Nine years ago, before anyone had ever heard of blogs, back when home pages were the big Internet fad, a friend encouraged me to make my own homepage on Geocities. At that time Geocities was divided into "neighborhoods," and my friend had a homepage in the science-fiction and fantasy neighborhood, as I recall. He thought it would be fun if we were cyber-neighbors.
I didn't have anything to say about science fiction or fantasy, but I decided to make a page to post all my history and royalty links so I wouldn't lose them if my computer suddenly died. I had been volunteering for an online royalty forum as a chat host and newsletter editor, so I had amassed quite a few links.
Making that first page was fairly simple and fun. I downloaded a free HTML program, found a free background image (which was green), and posted all my links in one big long list. Now, what to call my masterpiece? "The World of Royalty" came immediately to mind, so OK, The World of Royalty it was.
And what to call myself? I don't like giving my real name online, and besides, screen names are half the fun of the Internet as far as I'm concerned. I wanted something with royal connotations… but nothing really royal like "Queen" or "Princess" or "Cleopatra," because I didn't want to give the wrong impression (I was already receiving email from royal chatters who assumed I must be Queen Elizabeth herself).

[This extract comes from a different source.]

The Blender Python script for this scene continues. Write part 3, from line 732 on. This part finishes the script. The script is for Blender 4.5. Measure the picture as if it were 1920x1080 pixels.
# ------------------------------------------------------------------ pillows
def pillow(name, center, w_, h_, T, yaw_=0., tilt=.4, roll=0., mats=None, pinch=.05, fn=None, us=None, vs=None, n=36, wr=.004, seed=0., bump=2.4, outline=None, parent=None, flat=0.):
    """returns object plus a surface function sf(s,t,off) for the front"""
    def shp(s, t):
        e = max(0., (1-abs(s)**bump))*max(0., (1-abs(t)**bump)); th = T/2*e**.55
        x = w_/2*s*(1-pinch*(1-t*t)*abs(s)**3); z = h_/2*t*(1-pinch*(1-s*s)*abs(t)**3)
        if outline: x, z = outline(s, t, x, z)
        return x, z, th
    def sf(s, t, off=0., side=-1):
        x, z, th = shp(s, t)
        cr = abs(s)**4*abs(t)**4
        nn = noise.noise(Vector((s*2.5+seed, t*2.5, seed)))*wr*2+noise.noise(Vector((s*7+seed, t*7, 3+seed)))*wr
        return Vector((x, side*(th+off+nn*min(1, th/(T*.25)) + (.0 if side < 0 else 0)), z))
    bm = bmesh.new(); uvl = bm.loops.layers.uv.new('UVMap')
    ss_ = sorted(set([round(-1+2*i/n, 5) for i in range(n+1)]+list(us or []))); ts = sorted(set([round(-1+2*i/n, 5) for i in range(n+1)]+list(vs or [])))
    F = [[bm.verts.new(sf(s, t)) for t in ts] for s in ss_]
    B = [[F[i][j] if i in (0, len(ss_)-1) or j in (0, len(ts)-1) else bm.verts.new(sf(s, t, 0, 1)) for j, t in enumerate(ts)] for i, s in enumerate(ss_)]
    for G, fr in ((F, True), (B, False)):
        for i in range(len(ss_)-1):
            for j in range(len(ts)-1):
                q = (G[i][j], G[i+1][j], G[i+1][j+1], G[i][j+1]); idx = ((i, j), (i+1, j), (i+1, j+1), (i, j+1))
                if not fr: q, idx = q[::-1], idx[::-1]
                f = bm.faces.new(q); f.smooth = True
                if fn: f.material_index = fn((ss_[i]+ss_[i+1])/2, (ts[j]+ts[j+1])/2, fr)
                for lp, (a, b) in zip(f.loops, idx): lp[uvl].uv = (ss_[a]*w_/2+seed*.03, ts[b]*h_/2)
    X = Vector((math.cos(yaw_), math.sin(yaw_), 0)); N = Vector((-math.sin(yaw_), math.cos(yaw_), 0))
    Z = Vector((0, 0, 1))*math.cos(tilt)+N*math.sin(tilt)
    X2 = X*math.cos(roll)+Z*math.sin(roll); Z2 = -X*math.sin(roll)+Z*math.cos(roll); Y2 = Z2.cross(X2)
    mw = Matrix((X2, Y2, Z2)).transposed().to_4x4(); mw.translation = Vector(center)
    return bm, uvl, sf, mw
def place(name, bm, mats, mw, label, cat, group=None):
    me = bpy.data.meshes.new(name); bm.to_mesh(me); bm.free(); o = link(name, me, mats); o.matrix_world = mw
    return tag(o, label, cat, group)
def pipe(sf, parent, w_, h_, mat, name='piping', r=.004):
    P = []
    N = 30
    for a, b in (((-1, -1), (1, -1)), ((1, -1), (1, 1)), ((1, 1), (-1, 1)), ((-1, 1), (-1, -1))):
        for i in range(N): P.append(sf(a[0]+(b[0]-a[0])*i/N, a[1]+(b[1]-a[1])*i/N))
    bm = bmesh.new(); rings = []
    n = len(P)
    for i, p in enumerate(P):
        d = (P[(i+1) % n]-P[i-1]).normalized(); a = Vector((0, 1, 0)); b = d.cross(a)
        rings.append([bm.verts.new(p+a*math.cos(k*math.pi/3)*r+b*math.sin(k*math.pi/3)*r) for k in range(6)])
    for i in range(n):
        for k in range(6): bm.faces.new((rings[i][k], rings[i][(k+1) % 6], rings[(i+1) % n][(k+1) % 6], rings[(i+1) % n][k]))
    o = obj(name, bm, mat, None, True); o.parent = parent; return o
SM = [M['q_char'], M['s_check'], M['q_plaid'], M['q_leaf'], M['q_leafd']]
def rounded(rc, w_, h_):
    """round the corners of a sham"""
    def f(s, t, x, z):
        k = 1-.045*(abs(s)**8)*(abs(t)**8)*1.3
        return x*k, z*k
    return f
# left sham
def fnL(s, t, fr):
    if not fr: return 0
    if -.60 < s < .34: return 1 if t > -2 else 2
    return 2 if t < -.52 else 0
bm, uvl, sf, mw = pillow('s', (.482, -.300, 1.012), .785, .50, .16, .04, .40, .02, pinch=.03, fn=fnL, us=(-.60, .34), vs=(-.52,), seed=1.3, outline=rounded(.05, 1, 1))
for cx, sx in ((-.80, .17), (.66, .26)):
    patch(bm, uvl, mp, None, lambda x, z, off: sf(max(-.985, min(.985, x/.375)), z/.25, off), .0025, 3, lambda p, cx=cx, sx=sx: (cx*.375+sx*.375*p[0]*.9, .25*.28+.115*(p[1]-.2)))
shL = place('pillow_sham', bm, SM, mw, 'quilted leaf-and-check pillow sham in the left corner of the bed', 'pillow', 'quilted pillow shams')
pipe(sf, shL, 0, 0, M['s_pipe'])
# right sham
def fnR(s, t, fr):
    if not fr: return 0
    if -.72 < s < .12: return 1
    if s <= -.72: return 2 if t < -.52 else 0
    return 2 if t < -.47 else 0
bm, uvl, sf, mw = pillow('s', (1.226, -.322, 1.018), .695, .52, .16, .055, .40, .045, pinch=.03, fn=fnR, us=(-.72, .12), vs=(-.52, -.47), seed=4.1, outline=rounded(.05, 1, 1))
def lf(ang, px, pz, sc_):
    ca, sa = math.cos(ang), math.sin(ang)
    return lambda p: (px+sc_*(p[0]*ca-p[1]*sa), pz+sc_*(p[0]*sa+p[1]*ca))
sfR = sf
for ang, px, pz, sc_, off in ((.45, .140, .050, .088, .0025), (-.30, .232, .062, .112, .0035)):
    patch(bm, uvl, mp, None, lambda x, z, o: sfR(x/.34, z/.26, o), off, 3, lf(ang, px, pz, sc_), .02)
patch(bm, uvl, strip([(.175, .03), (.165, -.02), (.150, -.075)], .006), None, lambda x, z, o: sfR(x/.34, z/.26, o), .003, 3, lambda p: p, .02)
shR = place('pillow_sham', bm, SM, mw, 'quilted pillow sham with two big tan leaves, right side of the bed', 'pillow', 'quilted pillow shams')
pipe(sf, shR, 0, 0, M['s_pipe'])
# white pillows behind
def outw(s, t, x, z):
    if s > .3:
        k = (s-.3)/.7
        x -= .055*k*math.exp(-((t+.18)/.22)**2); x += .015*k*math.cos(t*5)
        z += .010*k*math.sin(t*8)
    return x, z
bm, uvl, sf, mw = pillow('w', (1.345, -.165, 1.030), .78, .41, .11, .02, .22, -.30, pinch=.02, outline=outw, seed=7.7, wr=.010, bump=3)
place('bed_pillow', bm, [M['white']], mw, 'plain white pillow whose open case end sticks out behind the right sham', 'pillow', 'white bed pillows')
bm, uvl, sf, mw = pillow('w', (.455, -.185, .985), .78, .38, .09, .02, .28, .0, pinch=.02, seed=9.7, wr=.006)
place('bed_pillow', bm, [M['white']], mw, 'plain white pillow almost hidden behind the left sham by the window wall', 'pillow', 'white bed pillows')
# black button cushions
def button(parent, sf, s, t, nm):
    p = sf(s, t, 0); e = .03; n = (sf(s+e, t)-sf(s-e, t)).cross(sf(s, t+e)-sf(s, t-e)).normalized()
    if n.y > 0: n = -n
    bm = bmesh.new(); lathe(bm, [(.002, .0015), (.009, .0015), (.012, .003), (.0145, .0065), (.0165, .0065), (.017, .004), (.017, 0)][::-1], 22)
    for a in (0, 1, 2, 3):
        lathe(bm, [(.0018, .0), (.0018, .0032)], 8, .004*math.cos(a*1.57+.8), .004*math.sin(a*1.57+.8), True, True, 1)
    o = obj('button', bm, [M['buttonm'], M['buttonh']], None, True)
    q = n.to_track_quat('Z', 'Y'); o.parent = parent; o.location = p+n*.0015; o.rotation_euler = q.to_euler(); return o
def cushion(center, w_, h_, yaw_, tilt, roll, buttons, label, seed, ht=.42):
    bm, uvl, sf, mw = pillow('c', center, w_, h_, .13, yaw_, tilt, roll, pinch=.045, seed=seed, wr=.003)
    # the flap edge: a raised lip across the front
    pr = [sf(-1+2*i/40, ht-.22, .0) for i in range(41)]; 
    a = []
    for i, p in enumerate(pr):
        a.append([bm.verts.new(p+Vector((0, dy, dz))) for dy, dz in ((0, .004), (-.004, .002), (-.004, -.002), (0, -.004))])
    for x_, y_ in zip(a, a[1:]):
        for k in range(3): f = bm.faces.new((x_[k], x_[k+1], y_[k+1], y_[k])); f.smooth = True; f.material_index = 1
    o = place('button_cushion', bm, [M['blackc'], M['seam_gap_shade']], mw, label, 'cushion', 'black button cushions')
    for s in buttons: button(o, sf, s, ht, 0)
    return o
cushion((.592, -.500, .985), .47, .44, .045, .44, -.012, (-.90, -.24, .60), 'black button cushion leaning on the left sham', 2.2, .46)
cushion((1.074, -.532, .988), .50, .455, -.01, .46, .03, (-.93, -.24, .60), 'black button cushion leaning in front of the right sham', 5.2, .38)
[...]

How about a fairy tale name… my mother sometimes called me Cinderella when I worked too hard… OK, Cinderella it was.
Just like that I had a site name and a screen name, two split-second decisions I would have to live with for much longer than I could have imagined.
Around that time, I resigned my volunteer role at the royalty forum because I was tired of the back-stabbing among volunteers. But I kept seeing interesting royalty news stories and wishing I still had a newsletter to put them in. Well, why not post them on my own site? And so the news page was born.
I also had a lot of notes left over from chats I had hosted about Henry VIII, Marie Antoinette, Dracula, Princess Diana, and other royals. These notes became the basis of many of the early articles on the site, which remain the site's most popular articles to this day (although some are badly in need of rewrites).
I soon switched to a purple background image (more appropriate for a royalty site than green), which I've never relinquished even though it makes my site look dated. (My web-designer friends are appalled by my site, and I agree with them that it looks amateurish, but I still like it.) In time I moved from the Geocities science fiction neighborhood to a history neighborhood.
I kept having ideas and adding pages to my site, just for the fun of creating the kind of website I would like to visit. And then lots of people started to actually visit my site — !!! — which I had never really expected. Not only that: People were taking my site seriously, even assuming that it was the work of a lot of people, that I was a big corporation of some kind, if not Queen Elizabeth herself.
There was no Wikipedia back then, so I was inundated by email from students who needed help with their homework. I was inundated by email from anyone and everyone all over the world, or so it seemed. People were offended if I didn't mention their home countries or report certain news stories quickly enough.
Because I am clearly crazy, I tried to address everyone's wishes and complaints and make the site what everyone wanted. It took on a life of its own.
My hobby became my master. I was working very long hours in a "real" job, and my evenings and weekends were devoted to the website. For years I took no time off at all. Madness, but for a while I didn't mind.
In 2001, I relocated to my own domain, www.royalty.nu. And in 2002 I quit my job to run the site full time. Not that it has ever brought in enough money to justify that decision, but the site was my baby and I wanted to devote myself to it. I've never regretted it, because despite the hard work and eventual burnout, I've enjoyed myself immensely, learned a lot, and met wonderful people along the way.
The moral of the story is not that you should follow your dreams. I was crazy to do all this, and I never dreamed where I was going, and maybe I could have spent my time more wisely and profitably.
Today my site is obsolete in some ways; I'm not keeping up with Internet trends very well and I'll probably continue to fall behind because I don't have, or even want to have, the tech know-how or killer business instinct I need.
From a practical standpoint, the site is a lot more work than it is worth. And still, I have no regrets. I suppose the moral is that there is no moral. I am a person who likes to plan ahead, but life can be fun when you have no plan. And life is more fun when it's fun.